Forget about the ION turntable critics raved about last year. A new one from Audio-Technica is far superior and costs less than $100.

The ION was supposed to make it easy to transfer your old phonograph records to digital files that could be turntableburned to CD. But we followed all the instructions and got nothing, so we just used it as an ordinary record player. The new Audio-Technica, on the other hand, was a breeze to set up and worked as advertised immediately.

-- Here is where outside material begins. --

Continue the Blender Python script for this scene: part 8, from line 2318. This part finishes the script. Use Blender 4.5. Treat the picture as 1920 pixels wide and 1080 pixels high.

There are tens of thousands of phonograph records still around, and for many of them, there is no CD or tape version. Fortunately, they can still be saved by transferring the sound to a computer that can convert those sounds to a digital file. You need software to do this, and some of the best that money can buy comes free in the box with the Audio-Technica; it’s Cakewalk’s Pyro 5. We set everything up in five minutes. We installed the software and connected the record player with a USB cable to our Sony Vaio laptop and started burning Herb Alpert’s Tijuana Brass to a CD.

The Audio-Technica turntable we used has the catchy name of “AT-LP2D-USB LP-to-Digital Recording System,” and we found it for $95 at Amazon.com . (List price is $229 at audio-technica.com.) This thing screams quality all the way. The turntable platform is heavy and belt-driven, which is what any audiophile wants because it eliminates wobble and flutter as the record turns. A hinged plastic dust cover keeps the records clean, and the pickup arm returns to its resting perch and shuts off the player when it comes to the end of a record.

You can plug the record player into the jacks on the back of almost any stereo system. These are typically labeled “audio in,” “TV” or “aux,” which stands for auxiliary. The cable for doing this comes already attached to the record player. If you plug the player into a stereo and the computer, you can listen to it as an ordinary phonograph at the same time as converting your record to digital.

Pyro 5 is great music software. It will handle the transfer of your old record to a new CD and can do the same with audio tapes. It can be used to remove the hiss and crackle that often comes with old records, and it also can transfer the music to DVD or iPod or any other digital player, either as one continuous stream or in separate tracks. (The Audio-Technica turntable also came with a free analog-to-digital transfer program called Audacity, which you’ll need if you have a Mac. Pyro works only with Windows.)

We want to praise the short manual that came with the Audio-Technica turntable. It was clear, easy to follow and came with color diagrams of how things fit together. This kind of manual has not been our usual experience.

We also want to comment on the expected question of why bother to convert a phonograph record to CD when you can often simply go out and buy the CD version. The simple answer is that the sound is different.

Many professional musicians and songwriters, most notably and recently Bob Dylan, have complained bitterly about the sound quality of CDs. We have noticed the same thing; CDs lack the warmth and mellowness of phonograph record sound.

Part of it is what is called “dynamic range.” A digital recording records the full dynamic range of a piece, from the loudest loud to the softest soft, while a phonograph record has a restricted range. In practice this means that in order to hear the soft parts of a digital recording you have to set the volume so high that when the loud parts come on you get blown out of the room.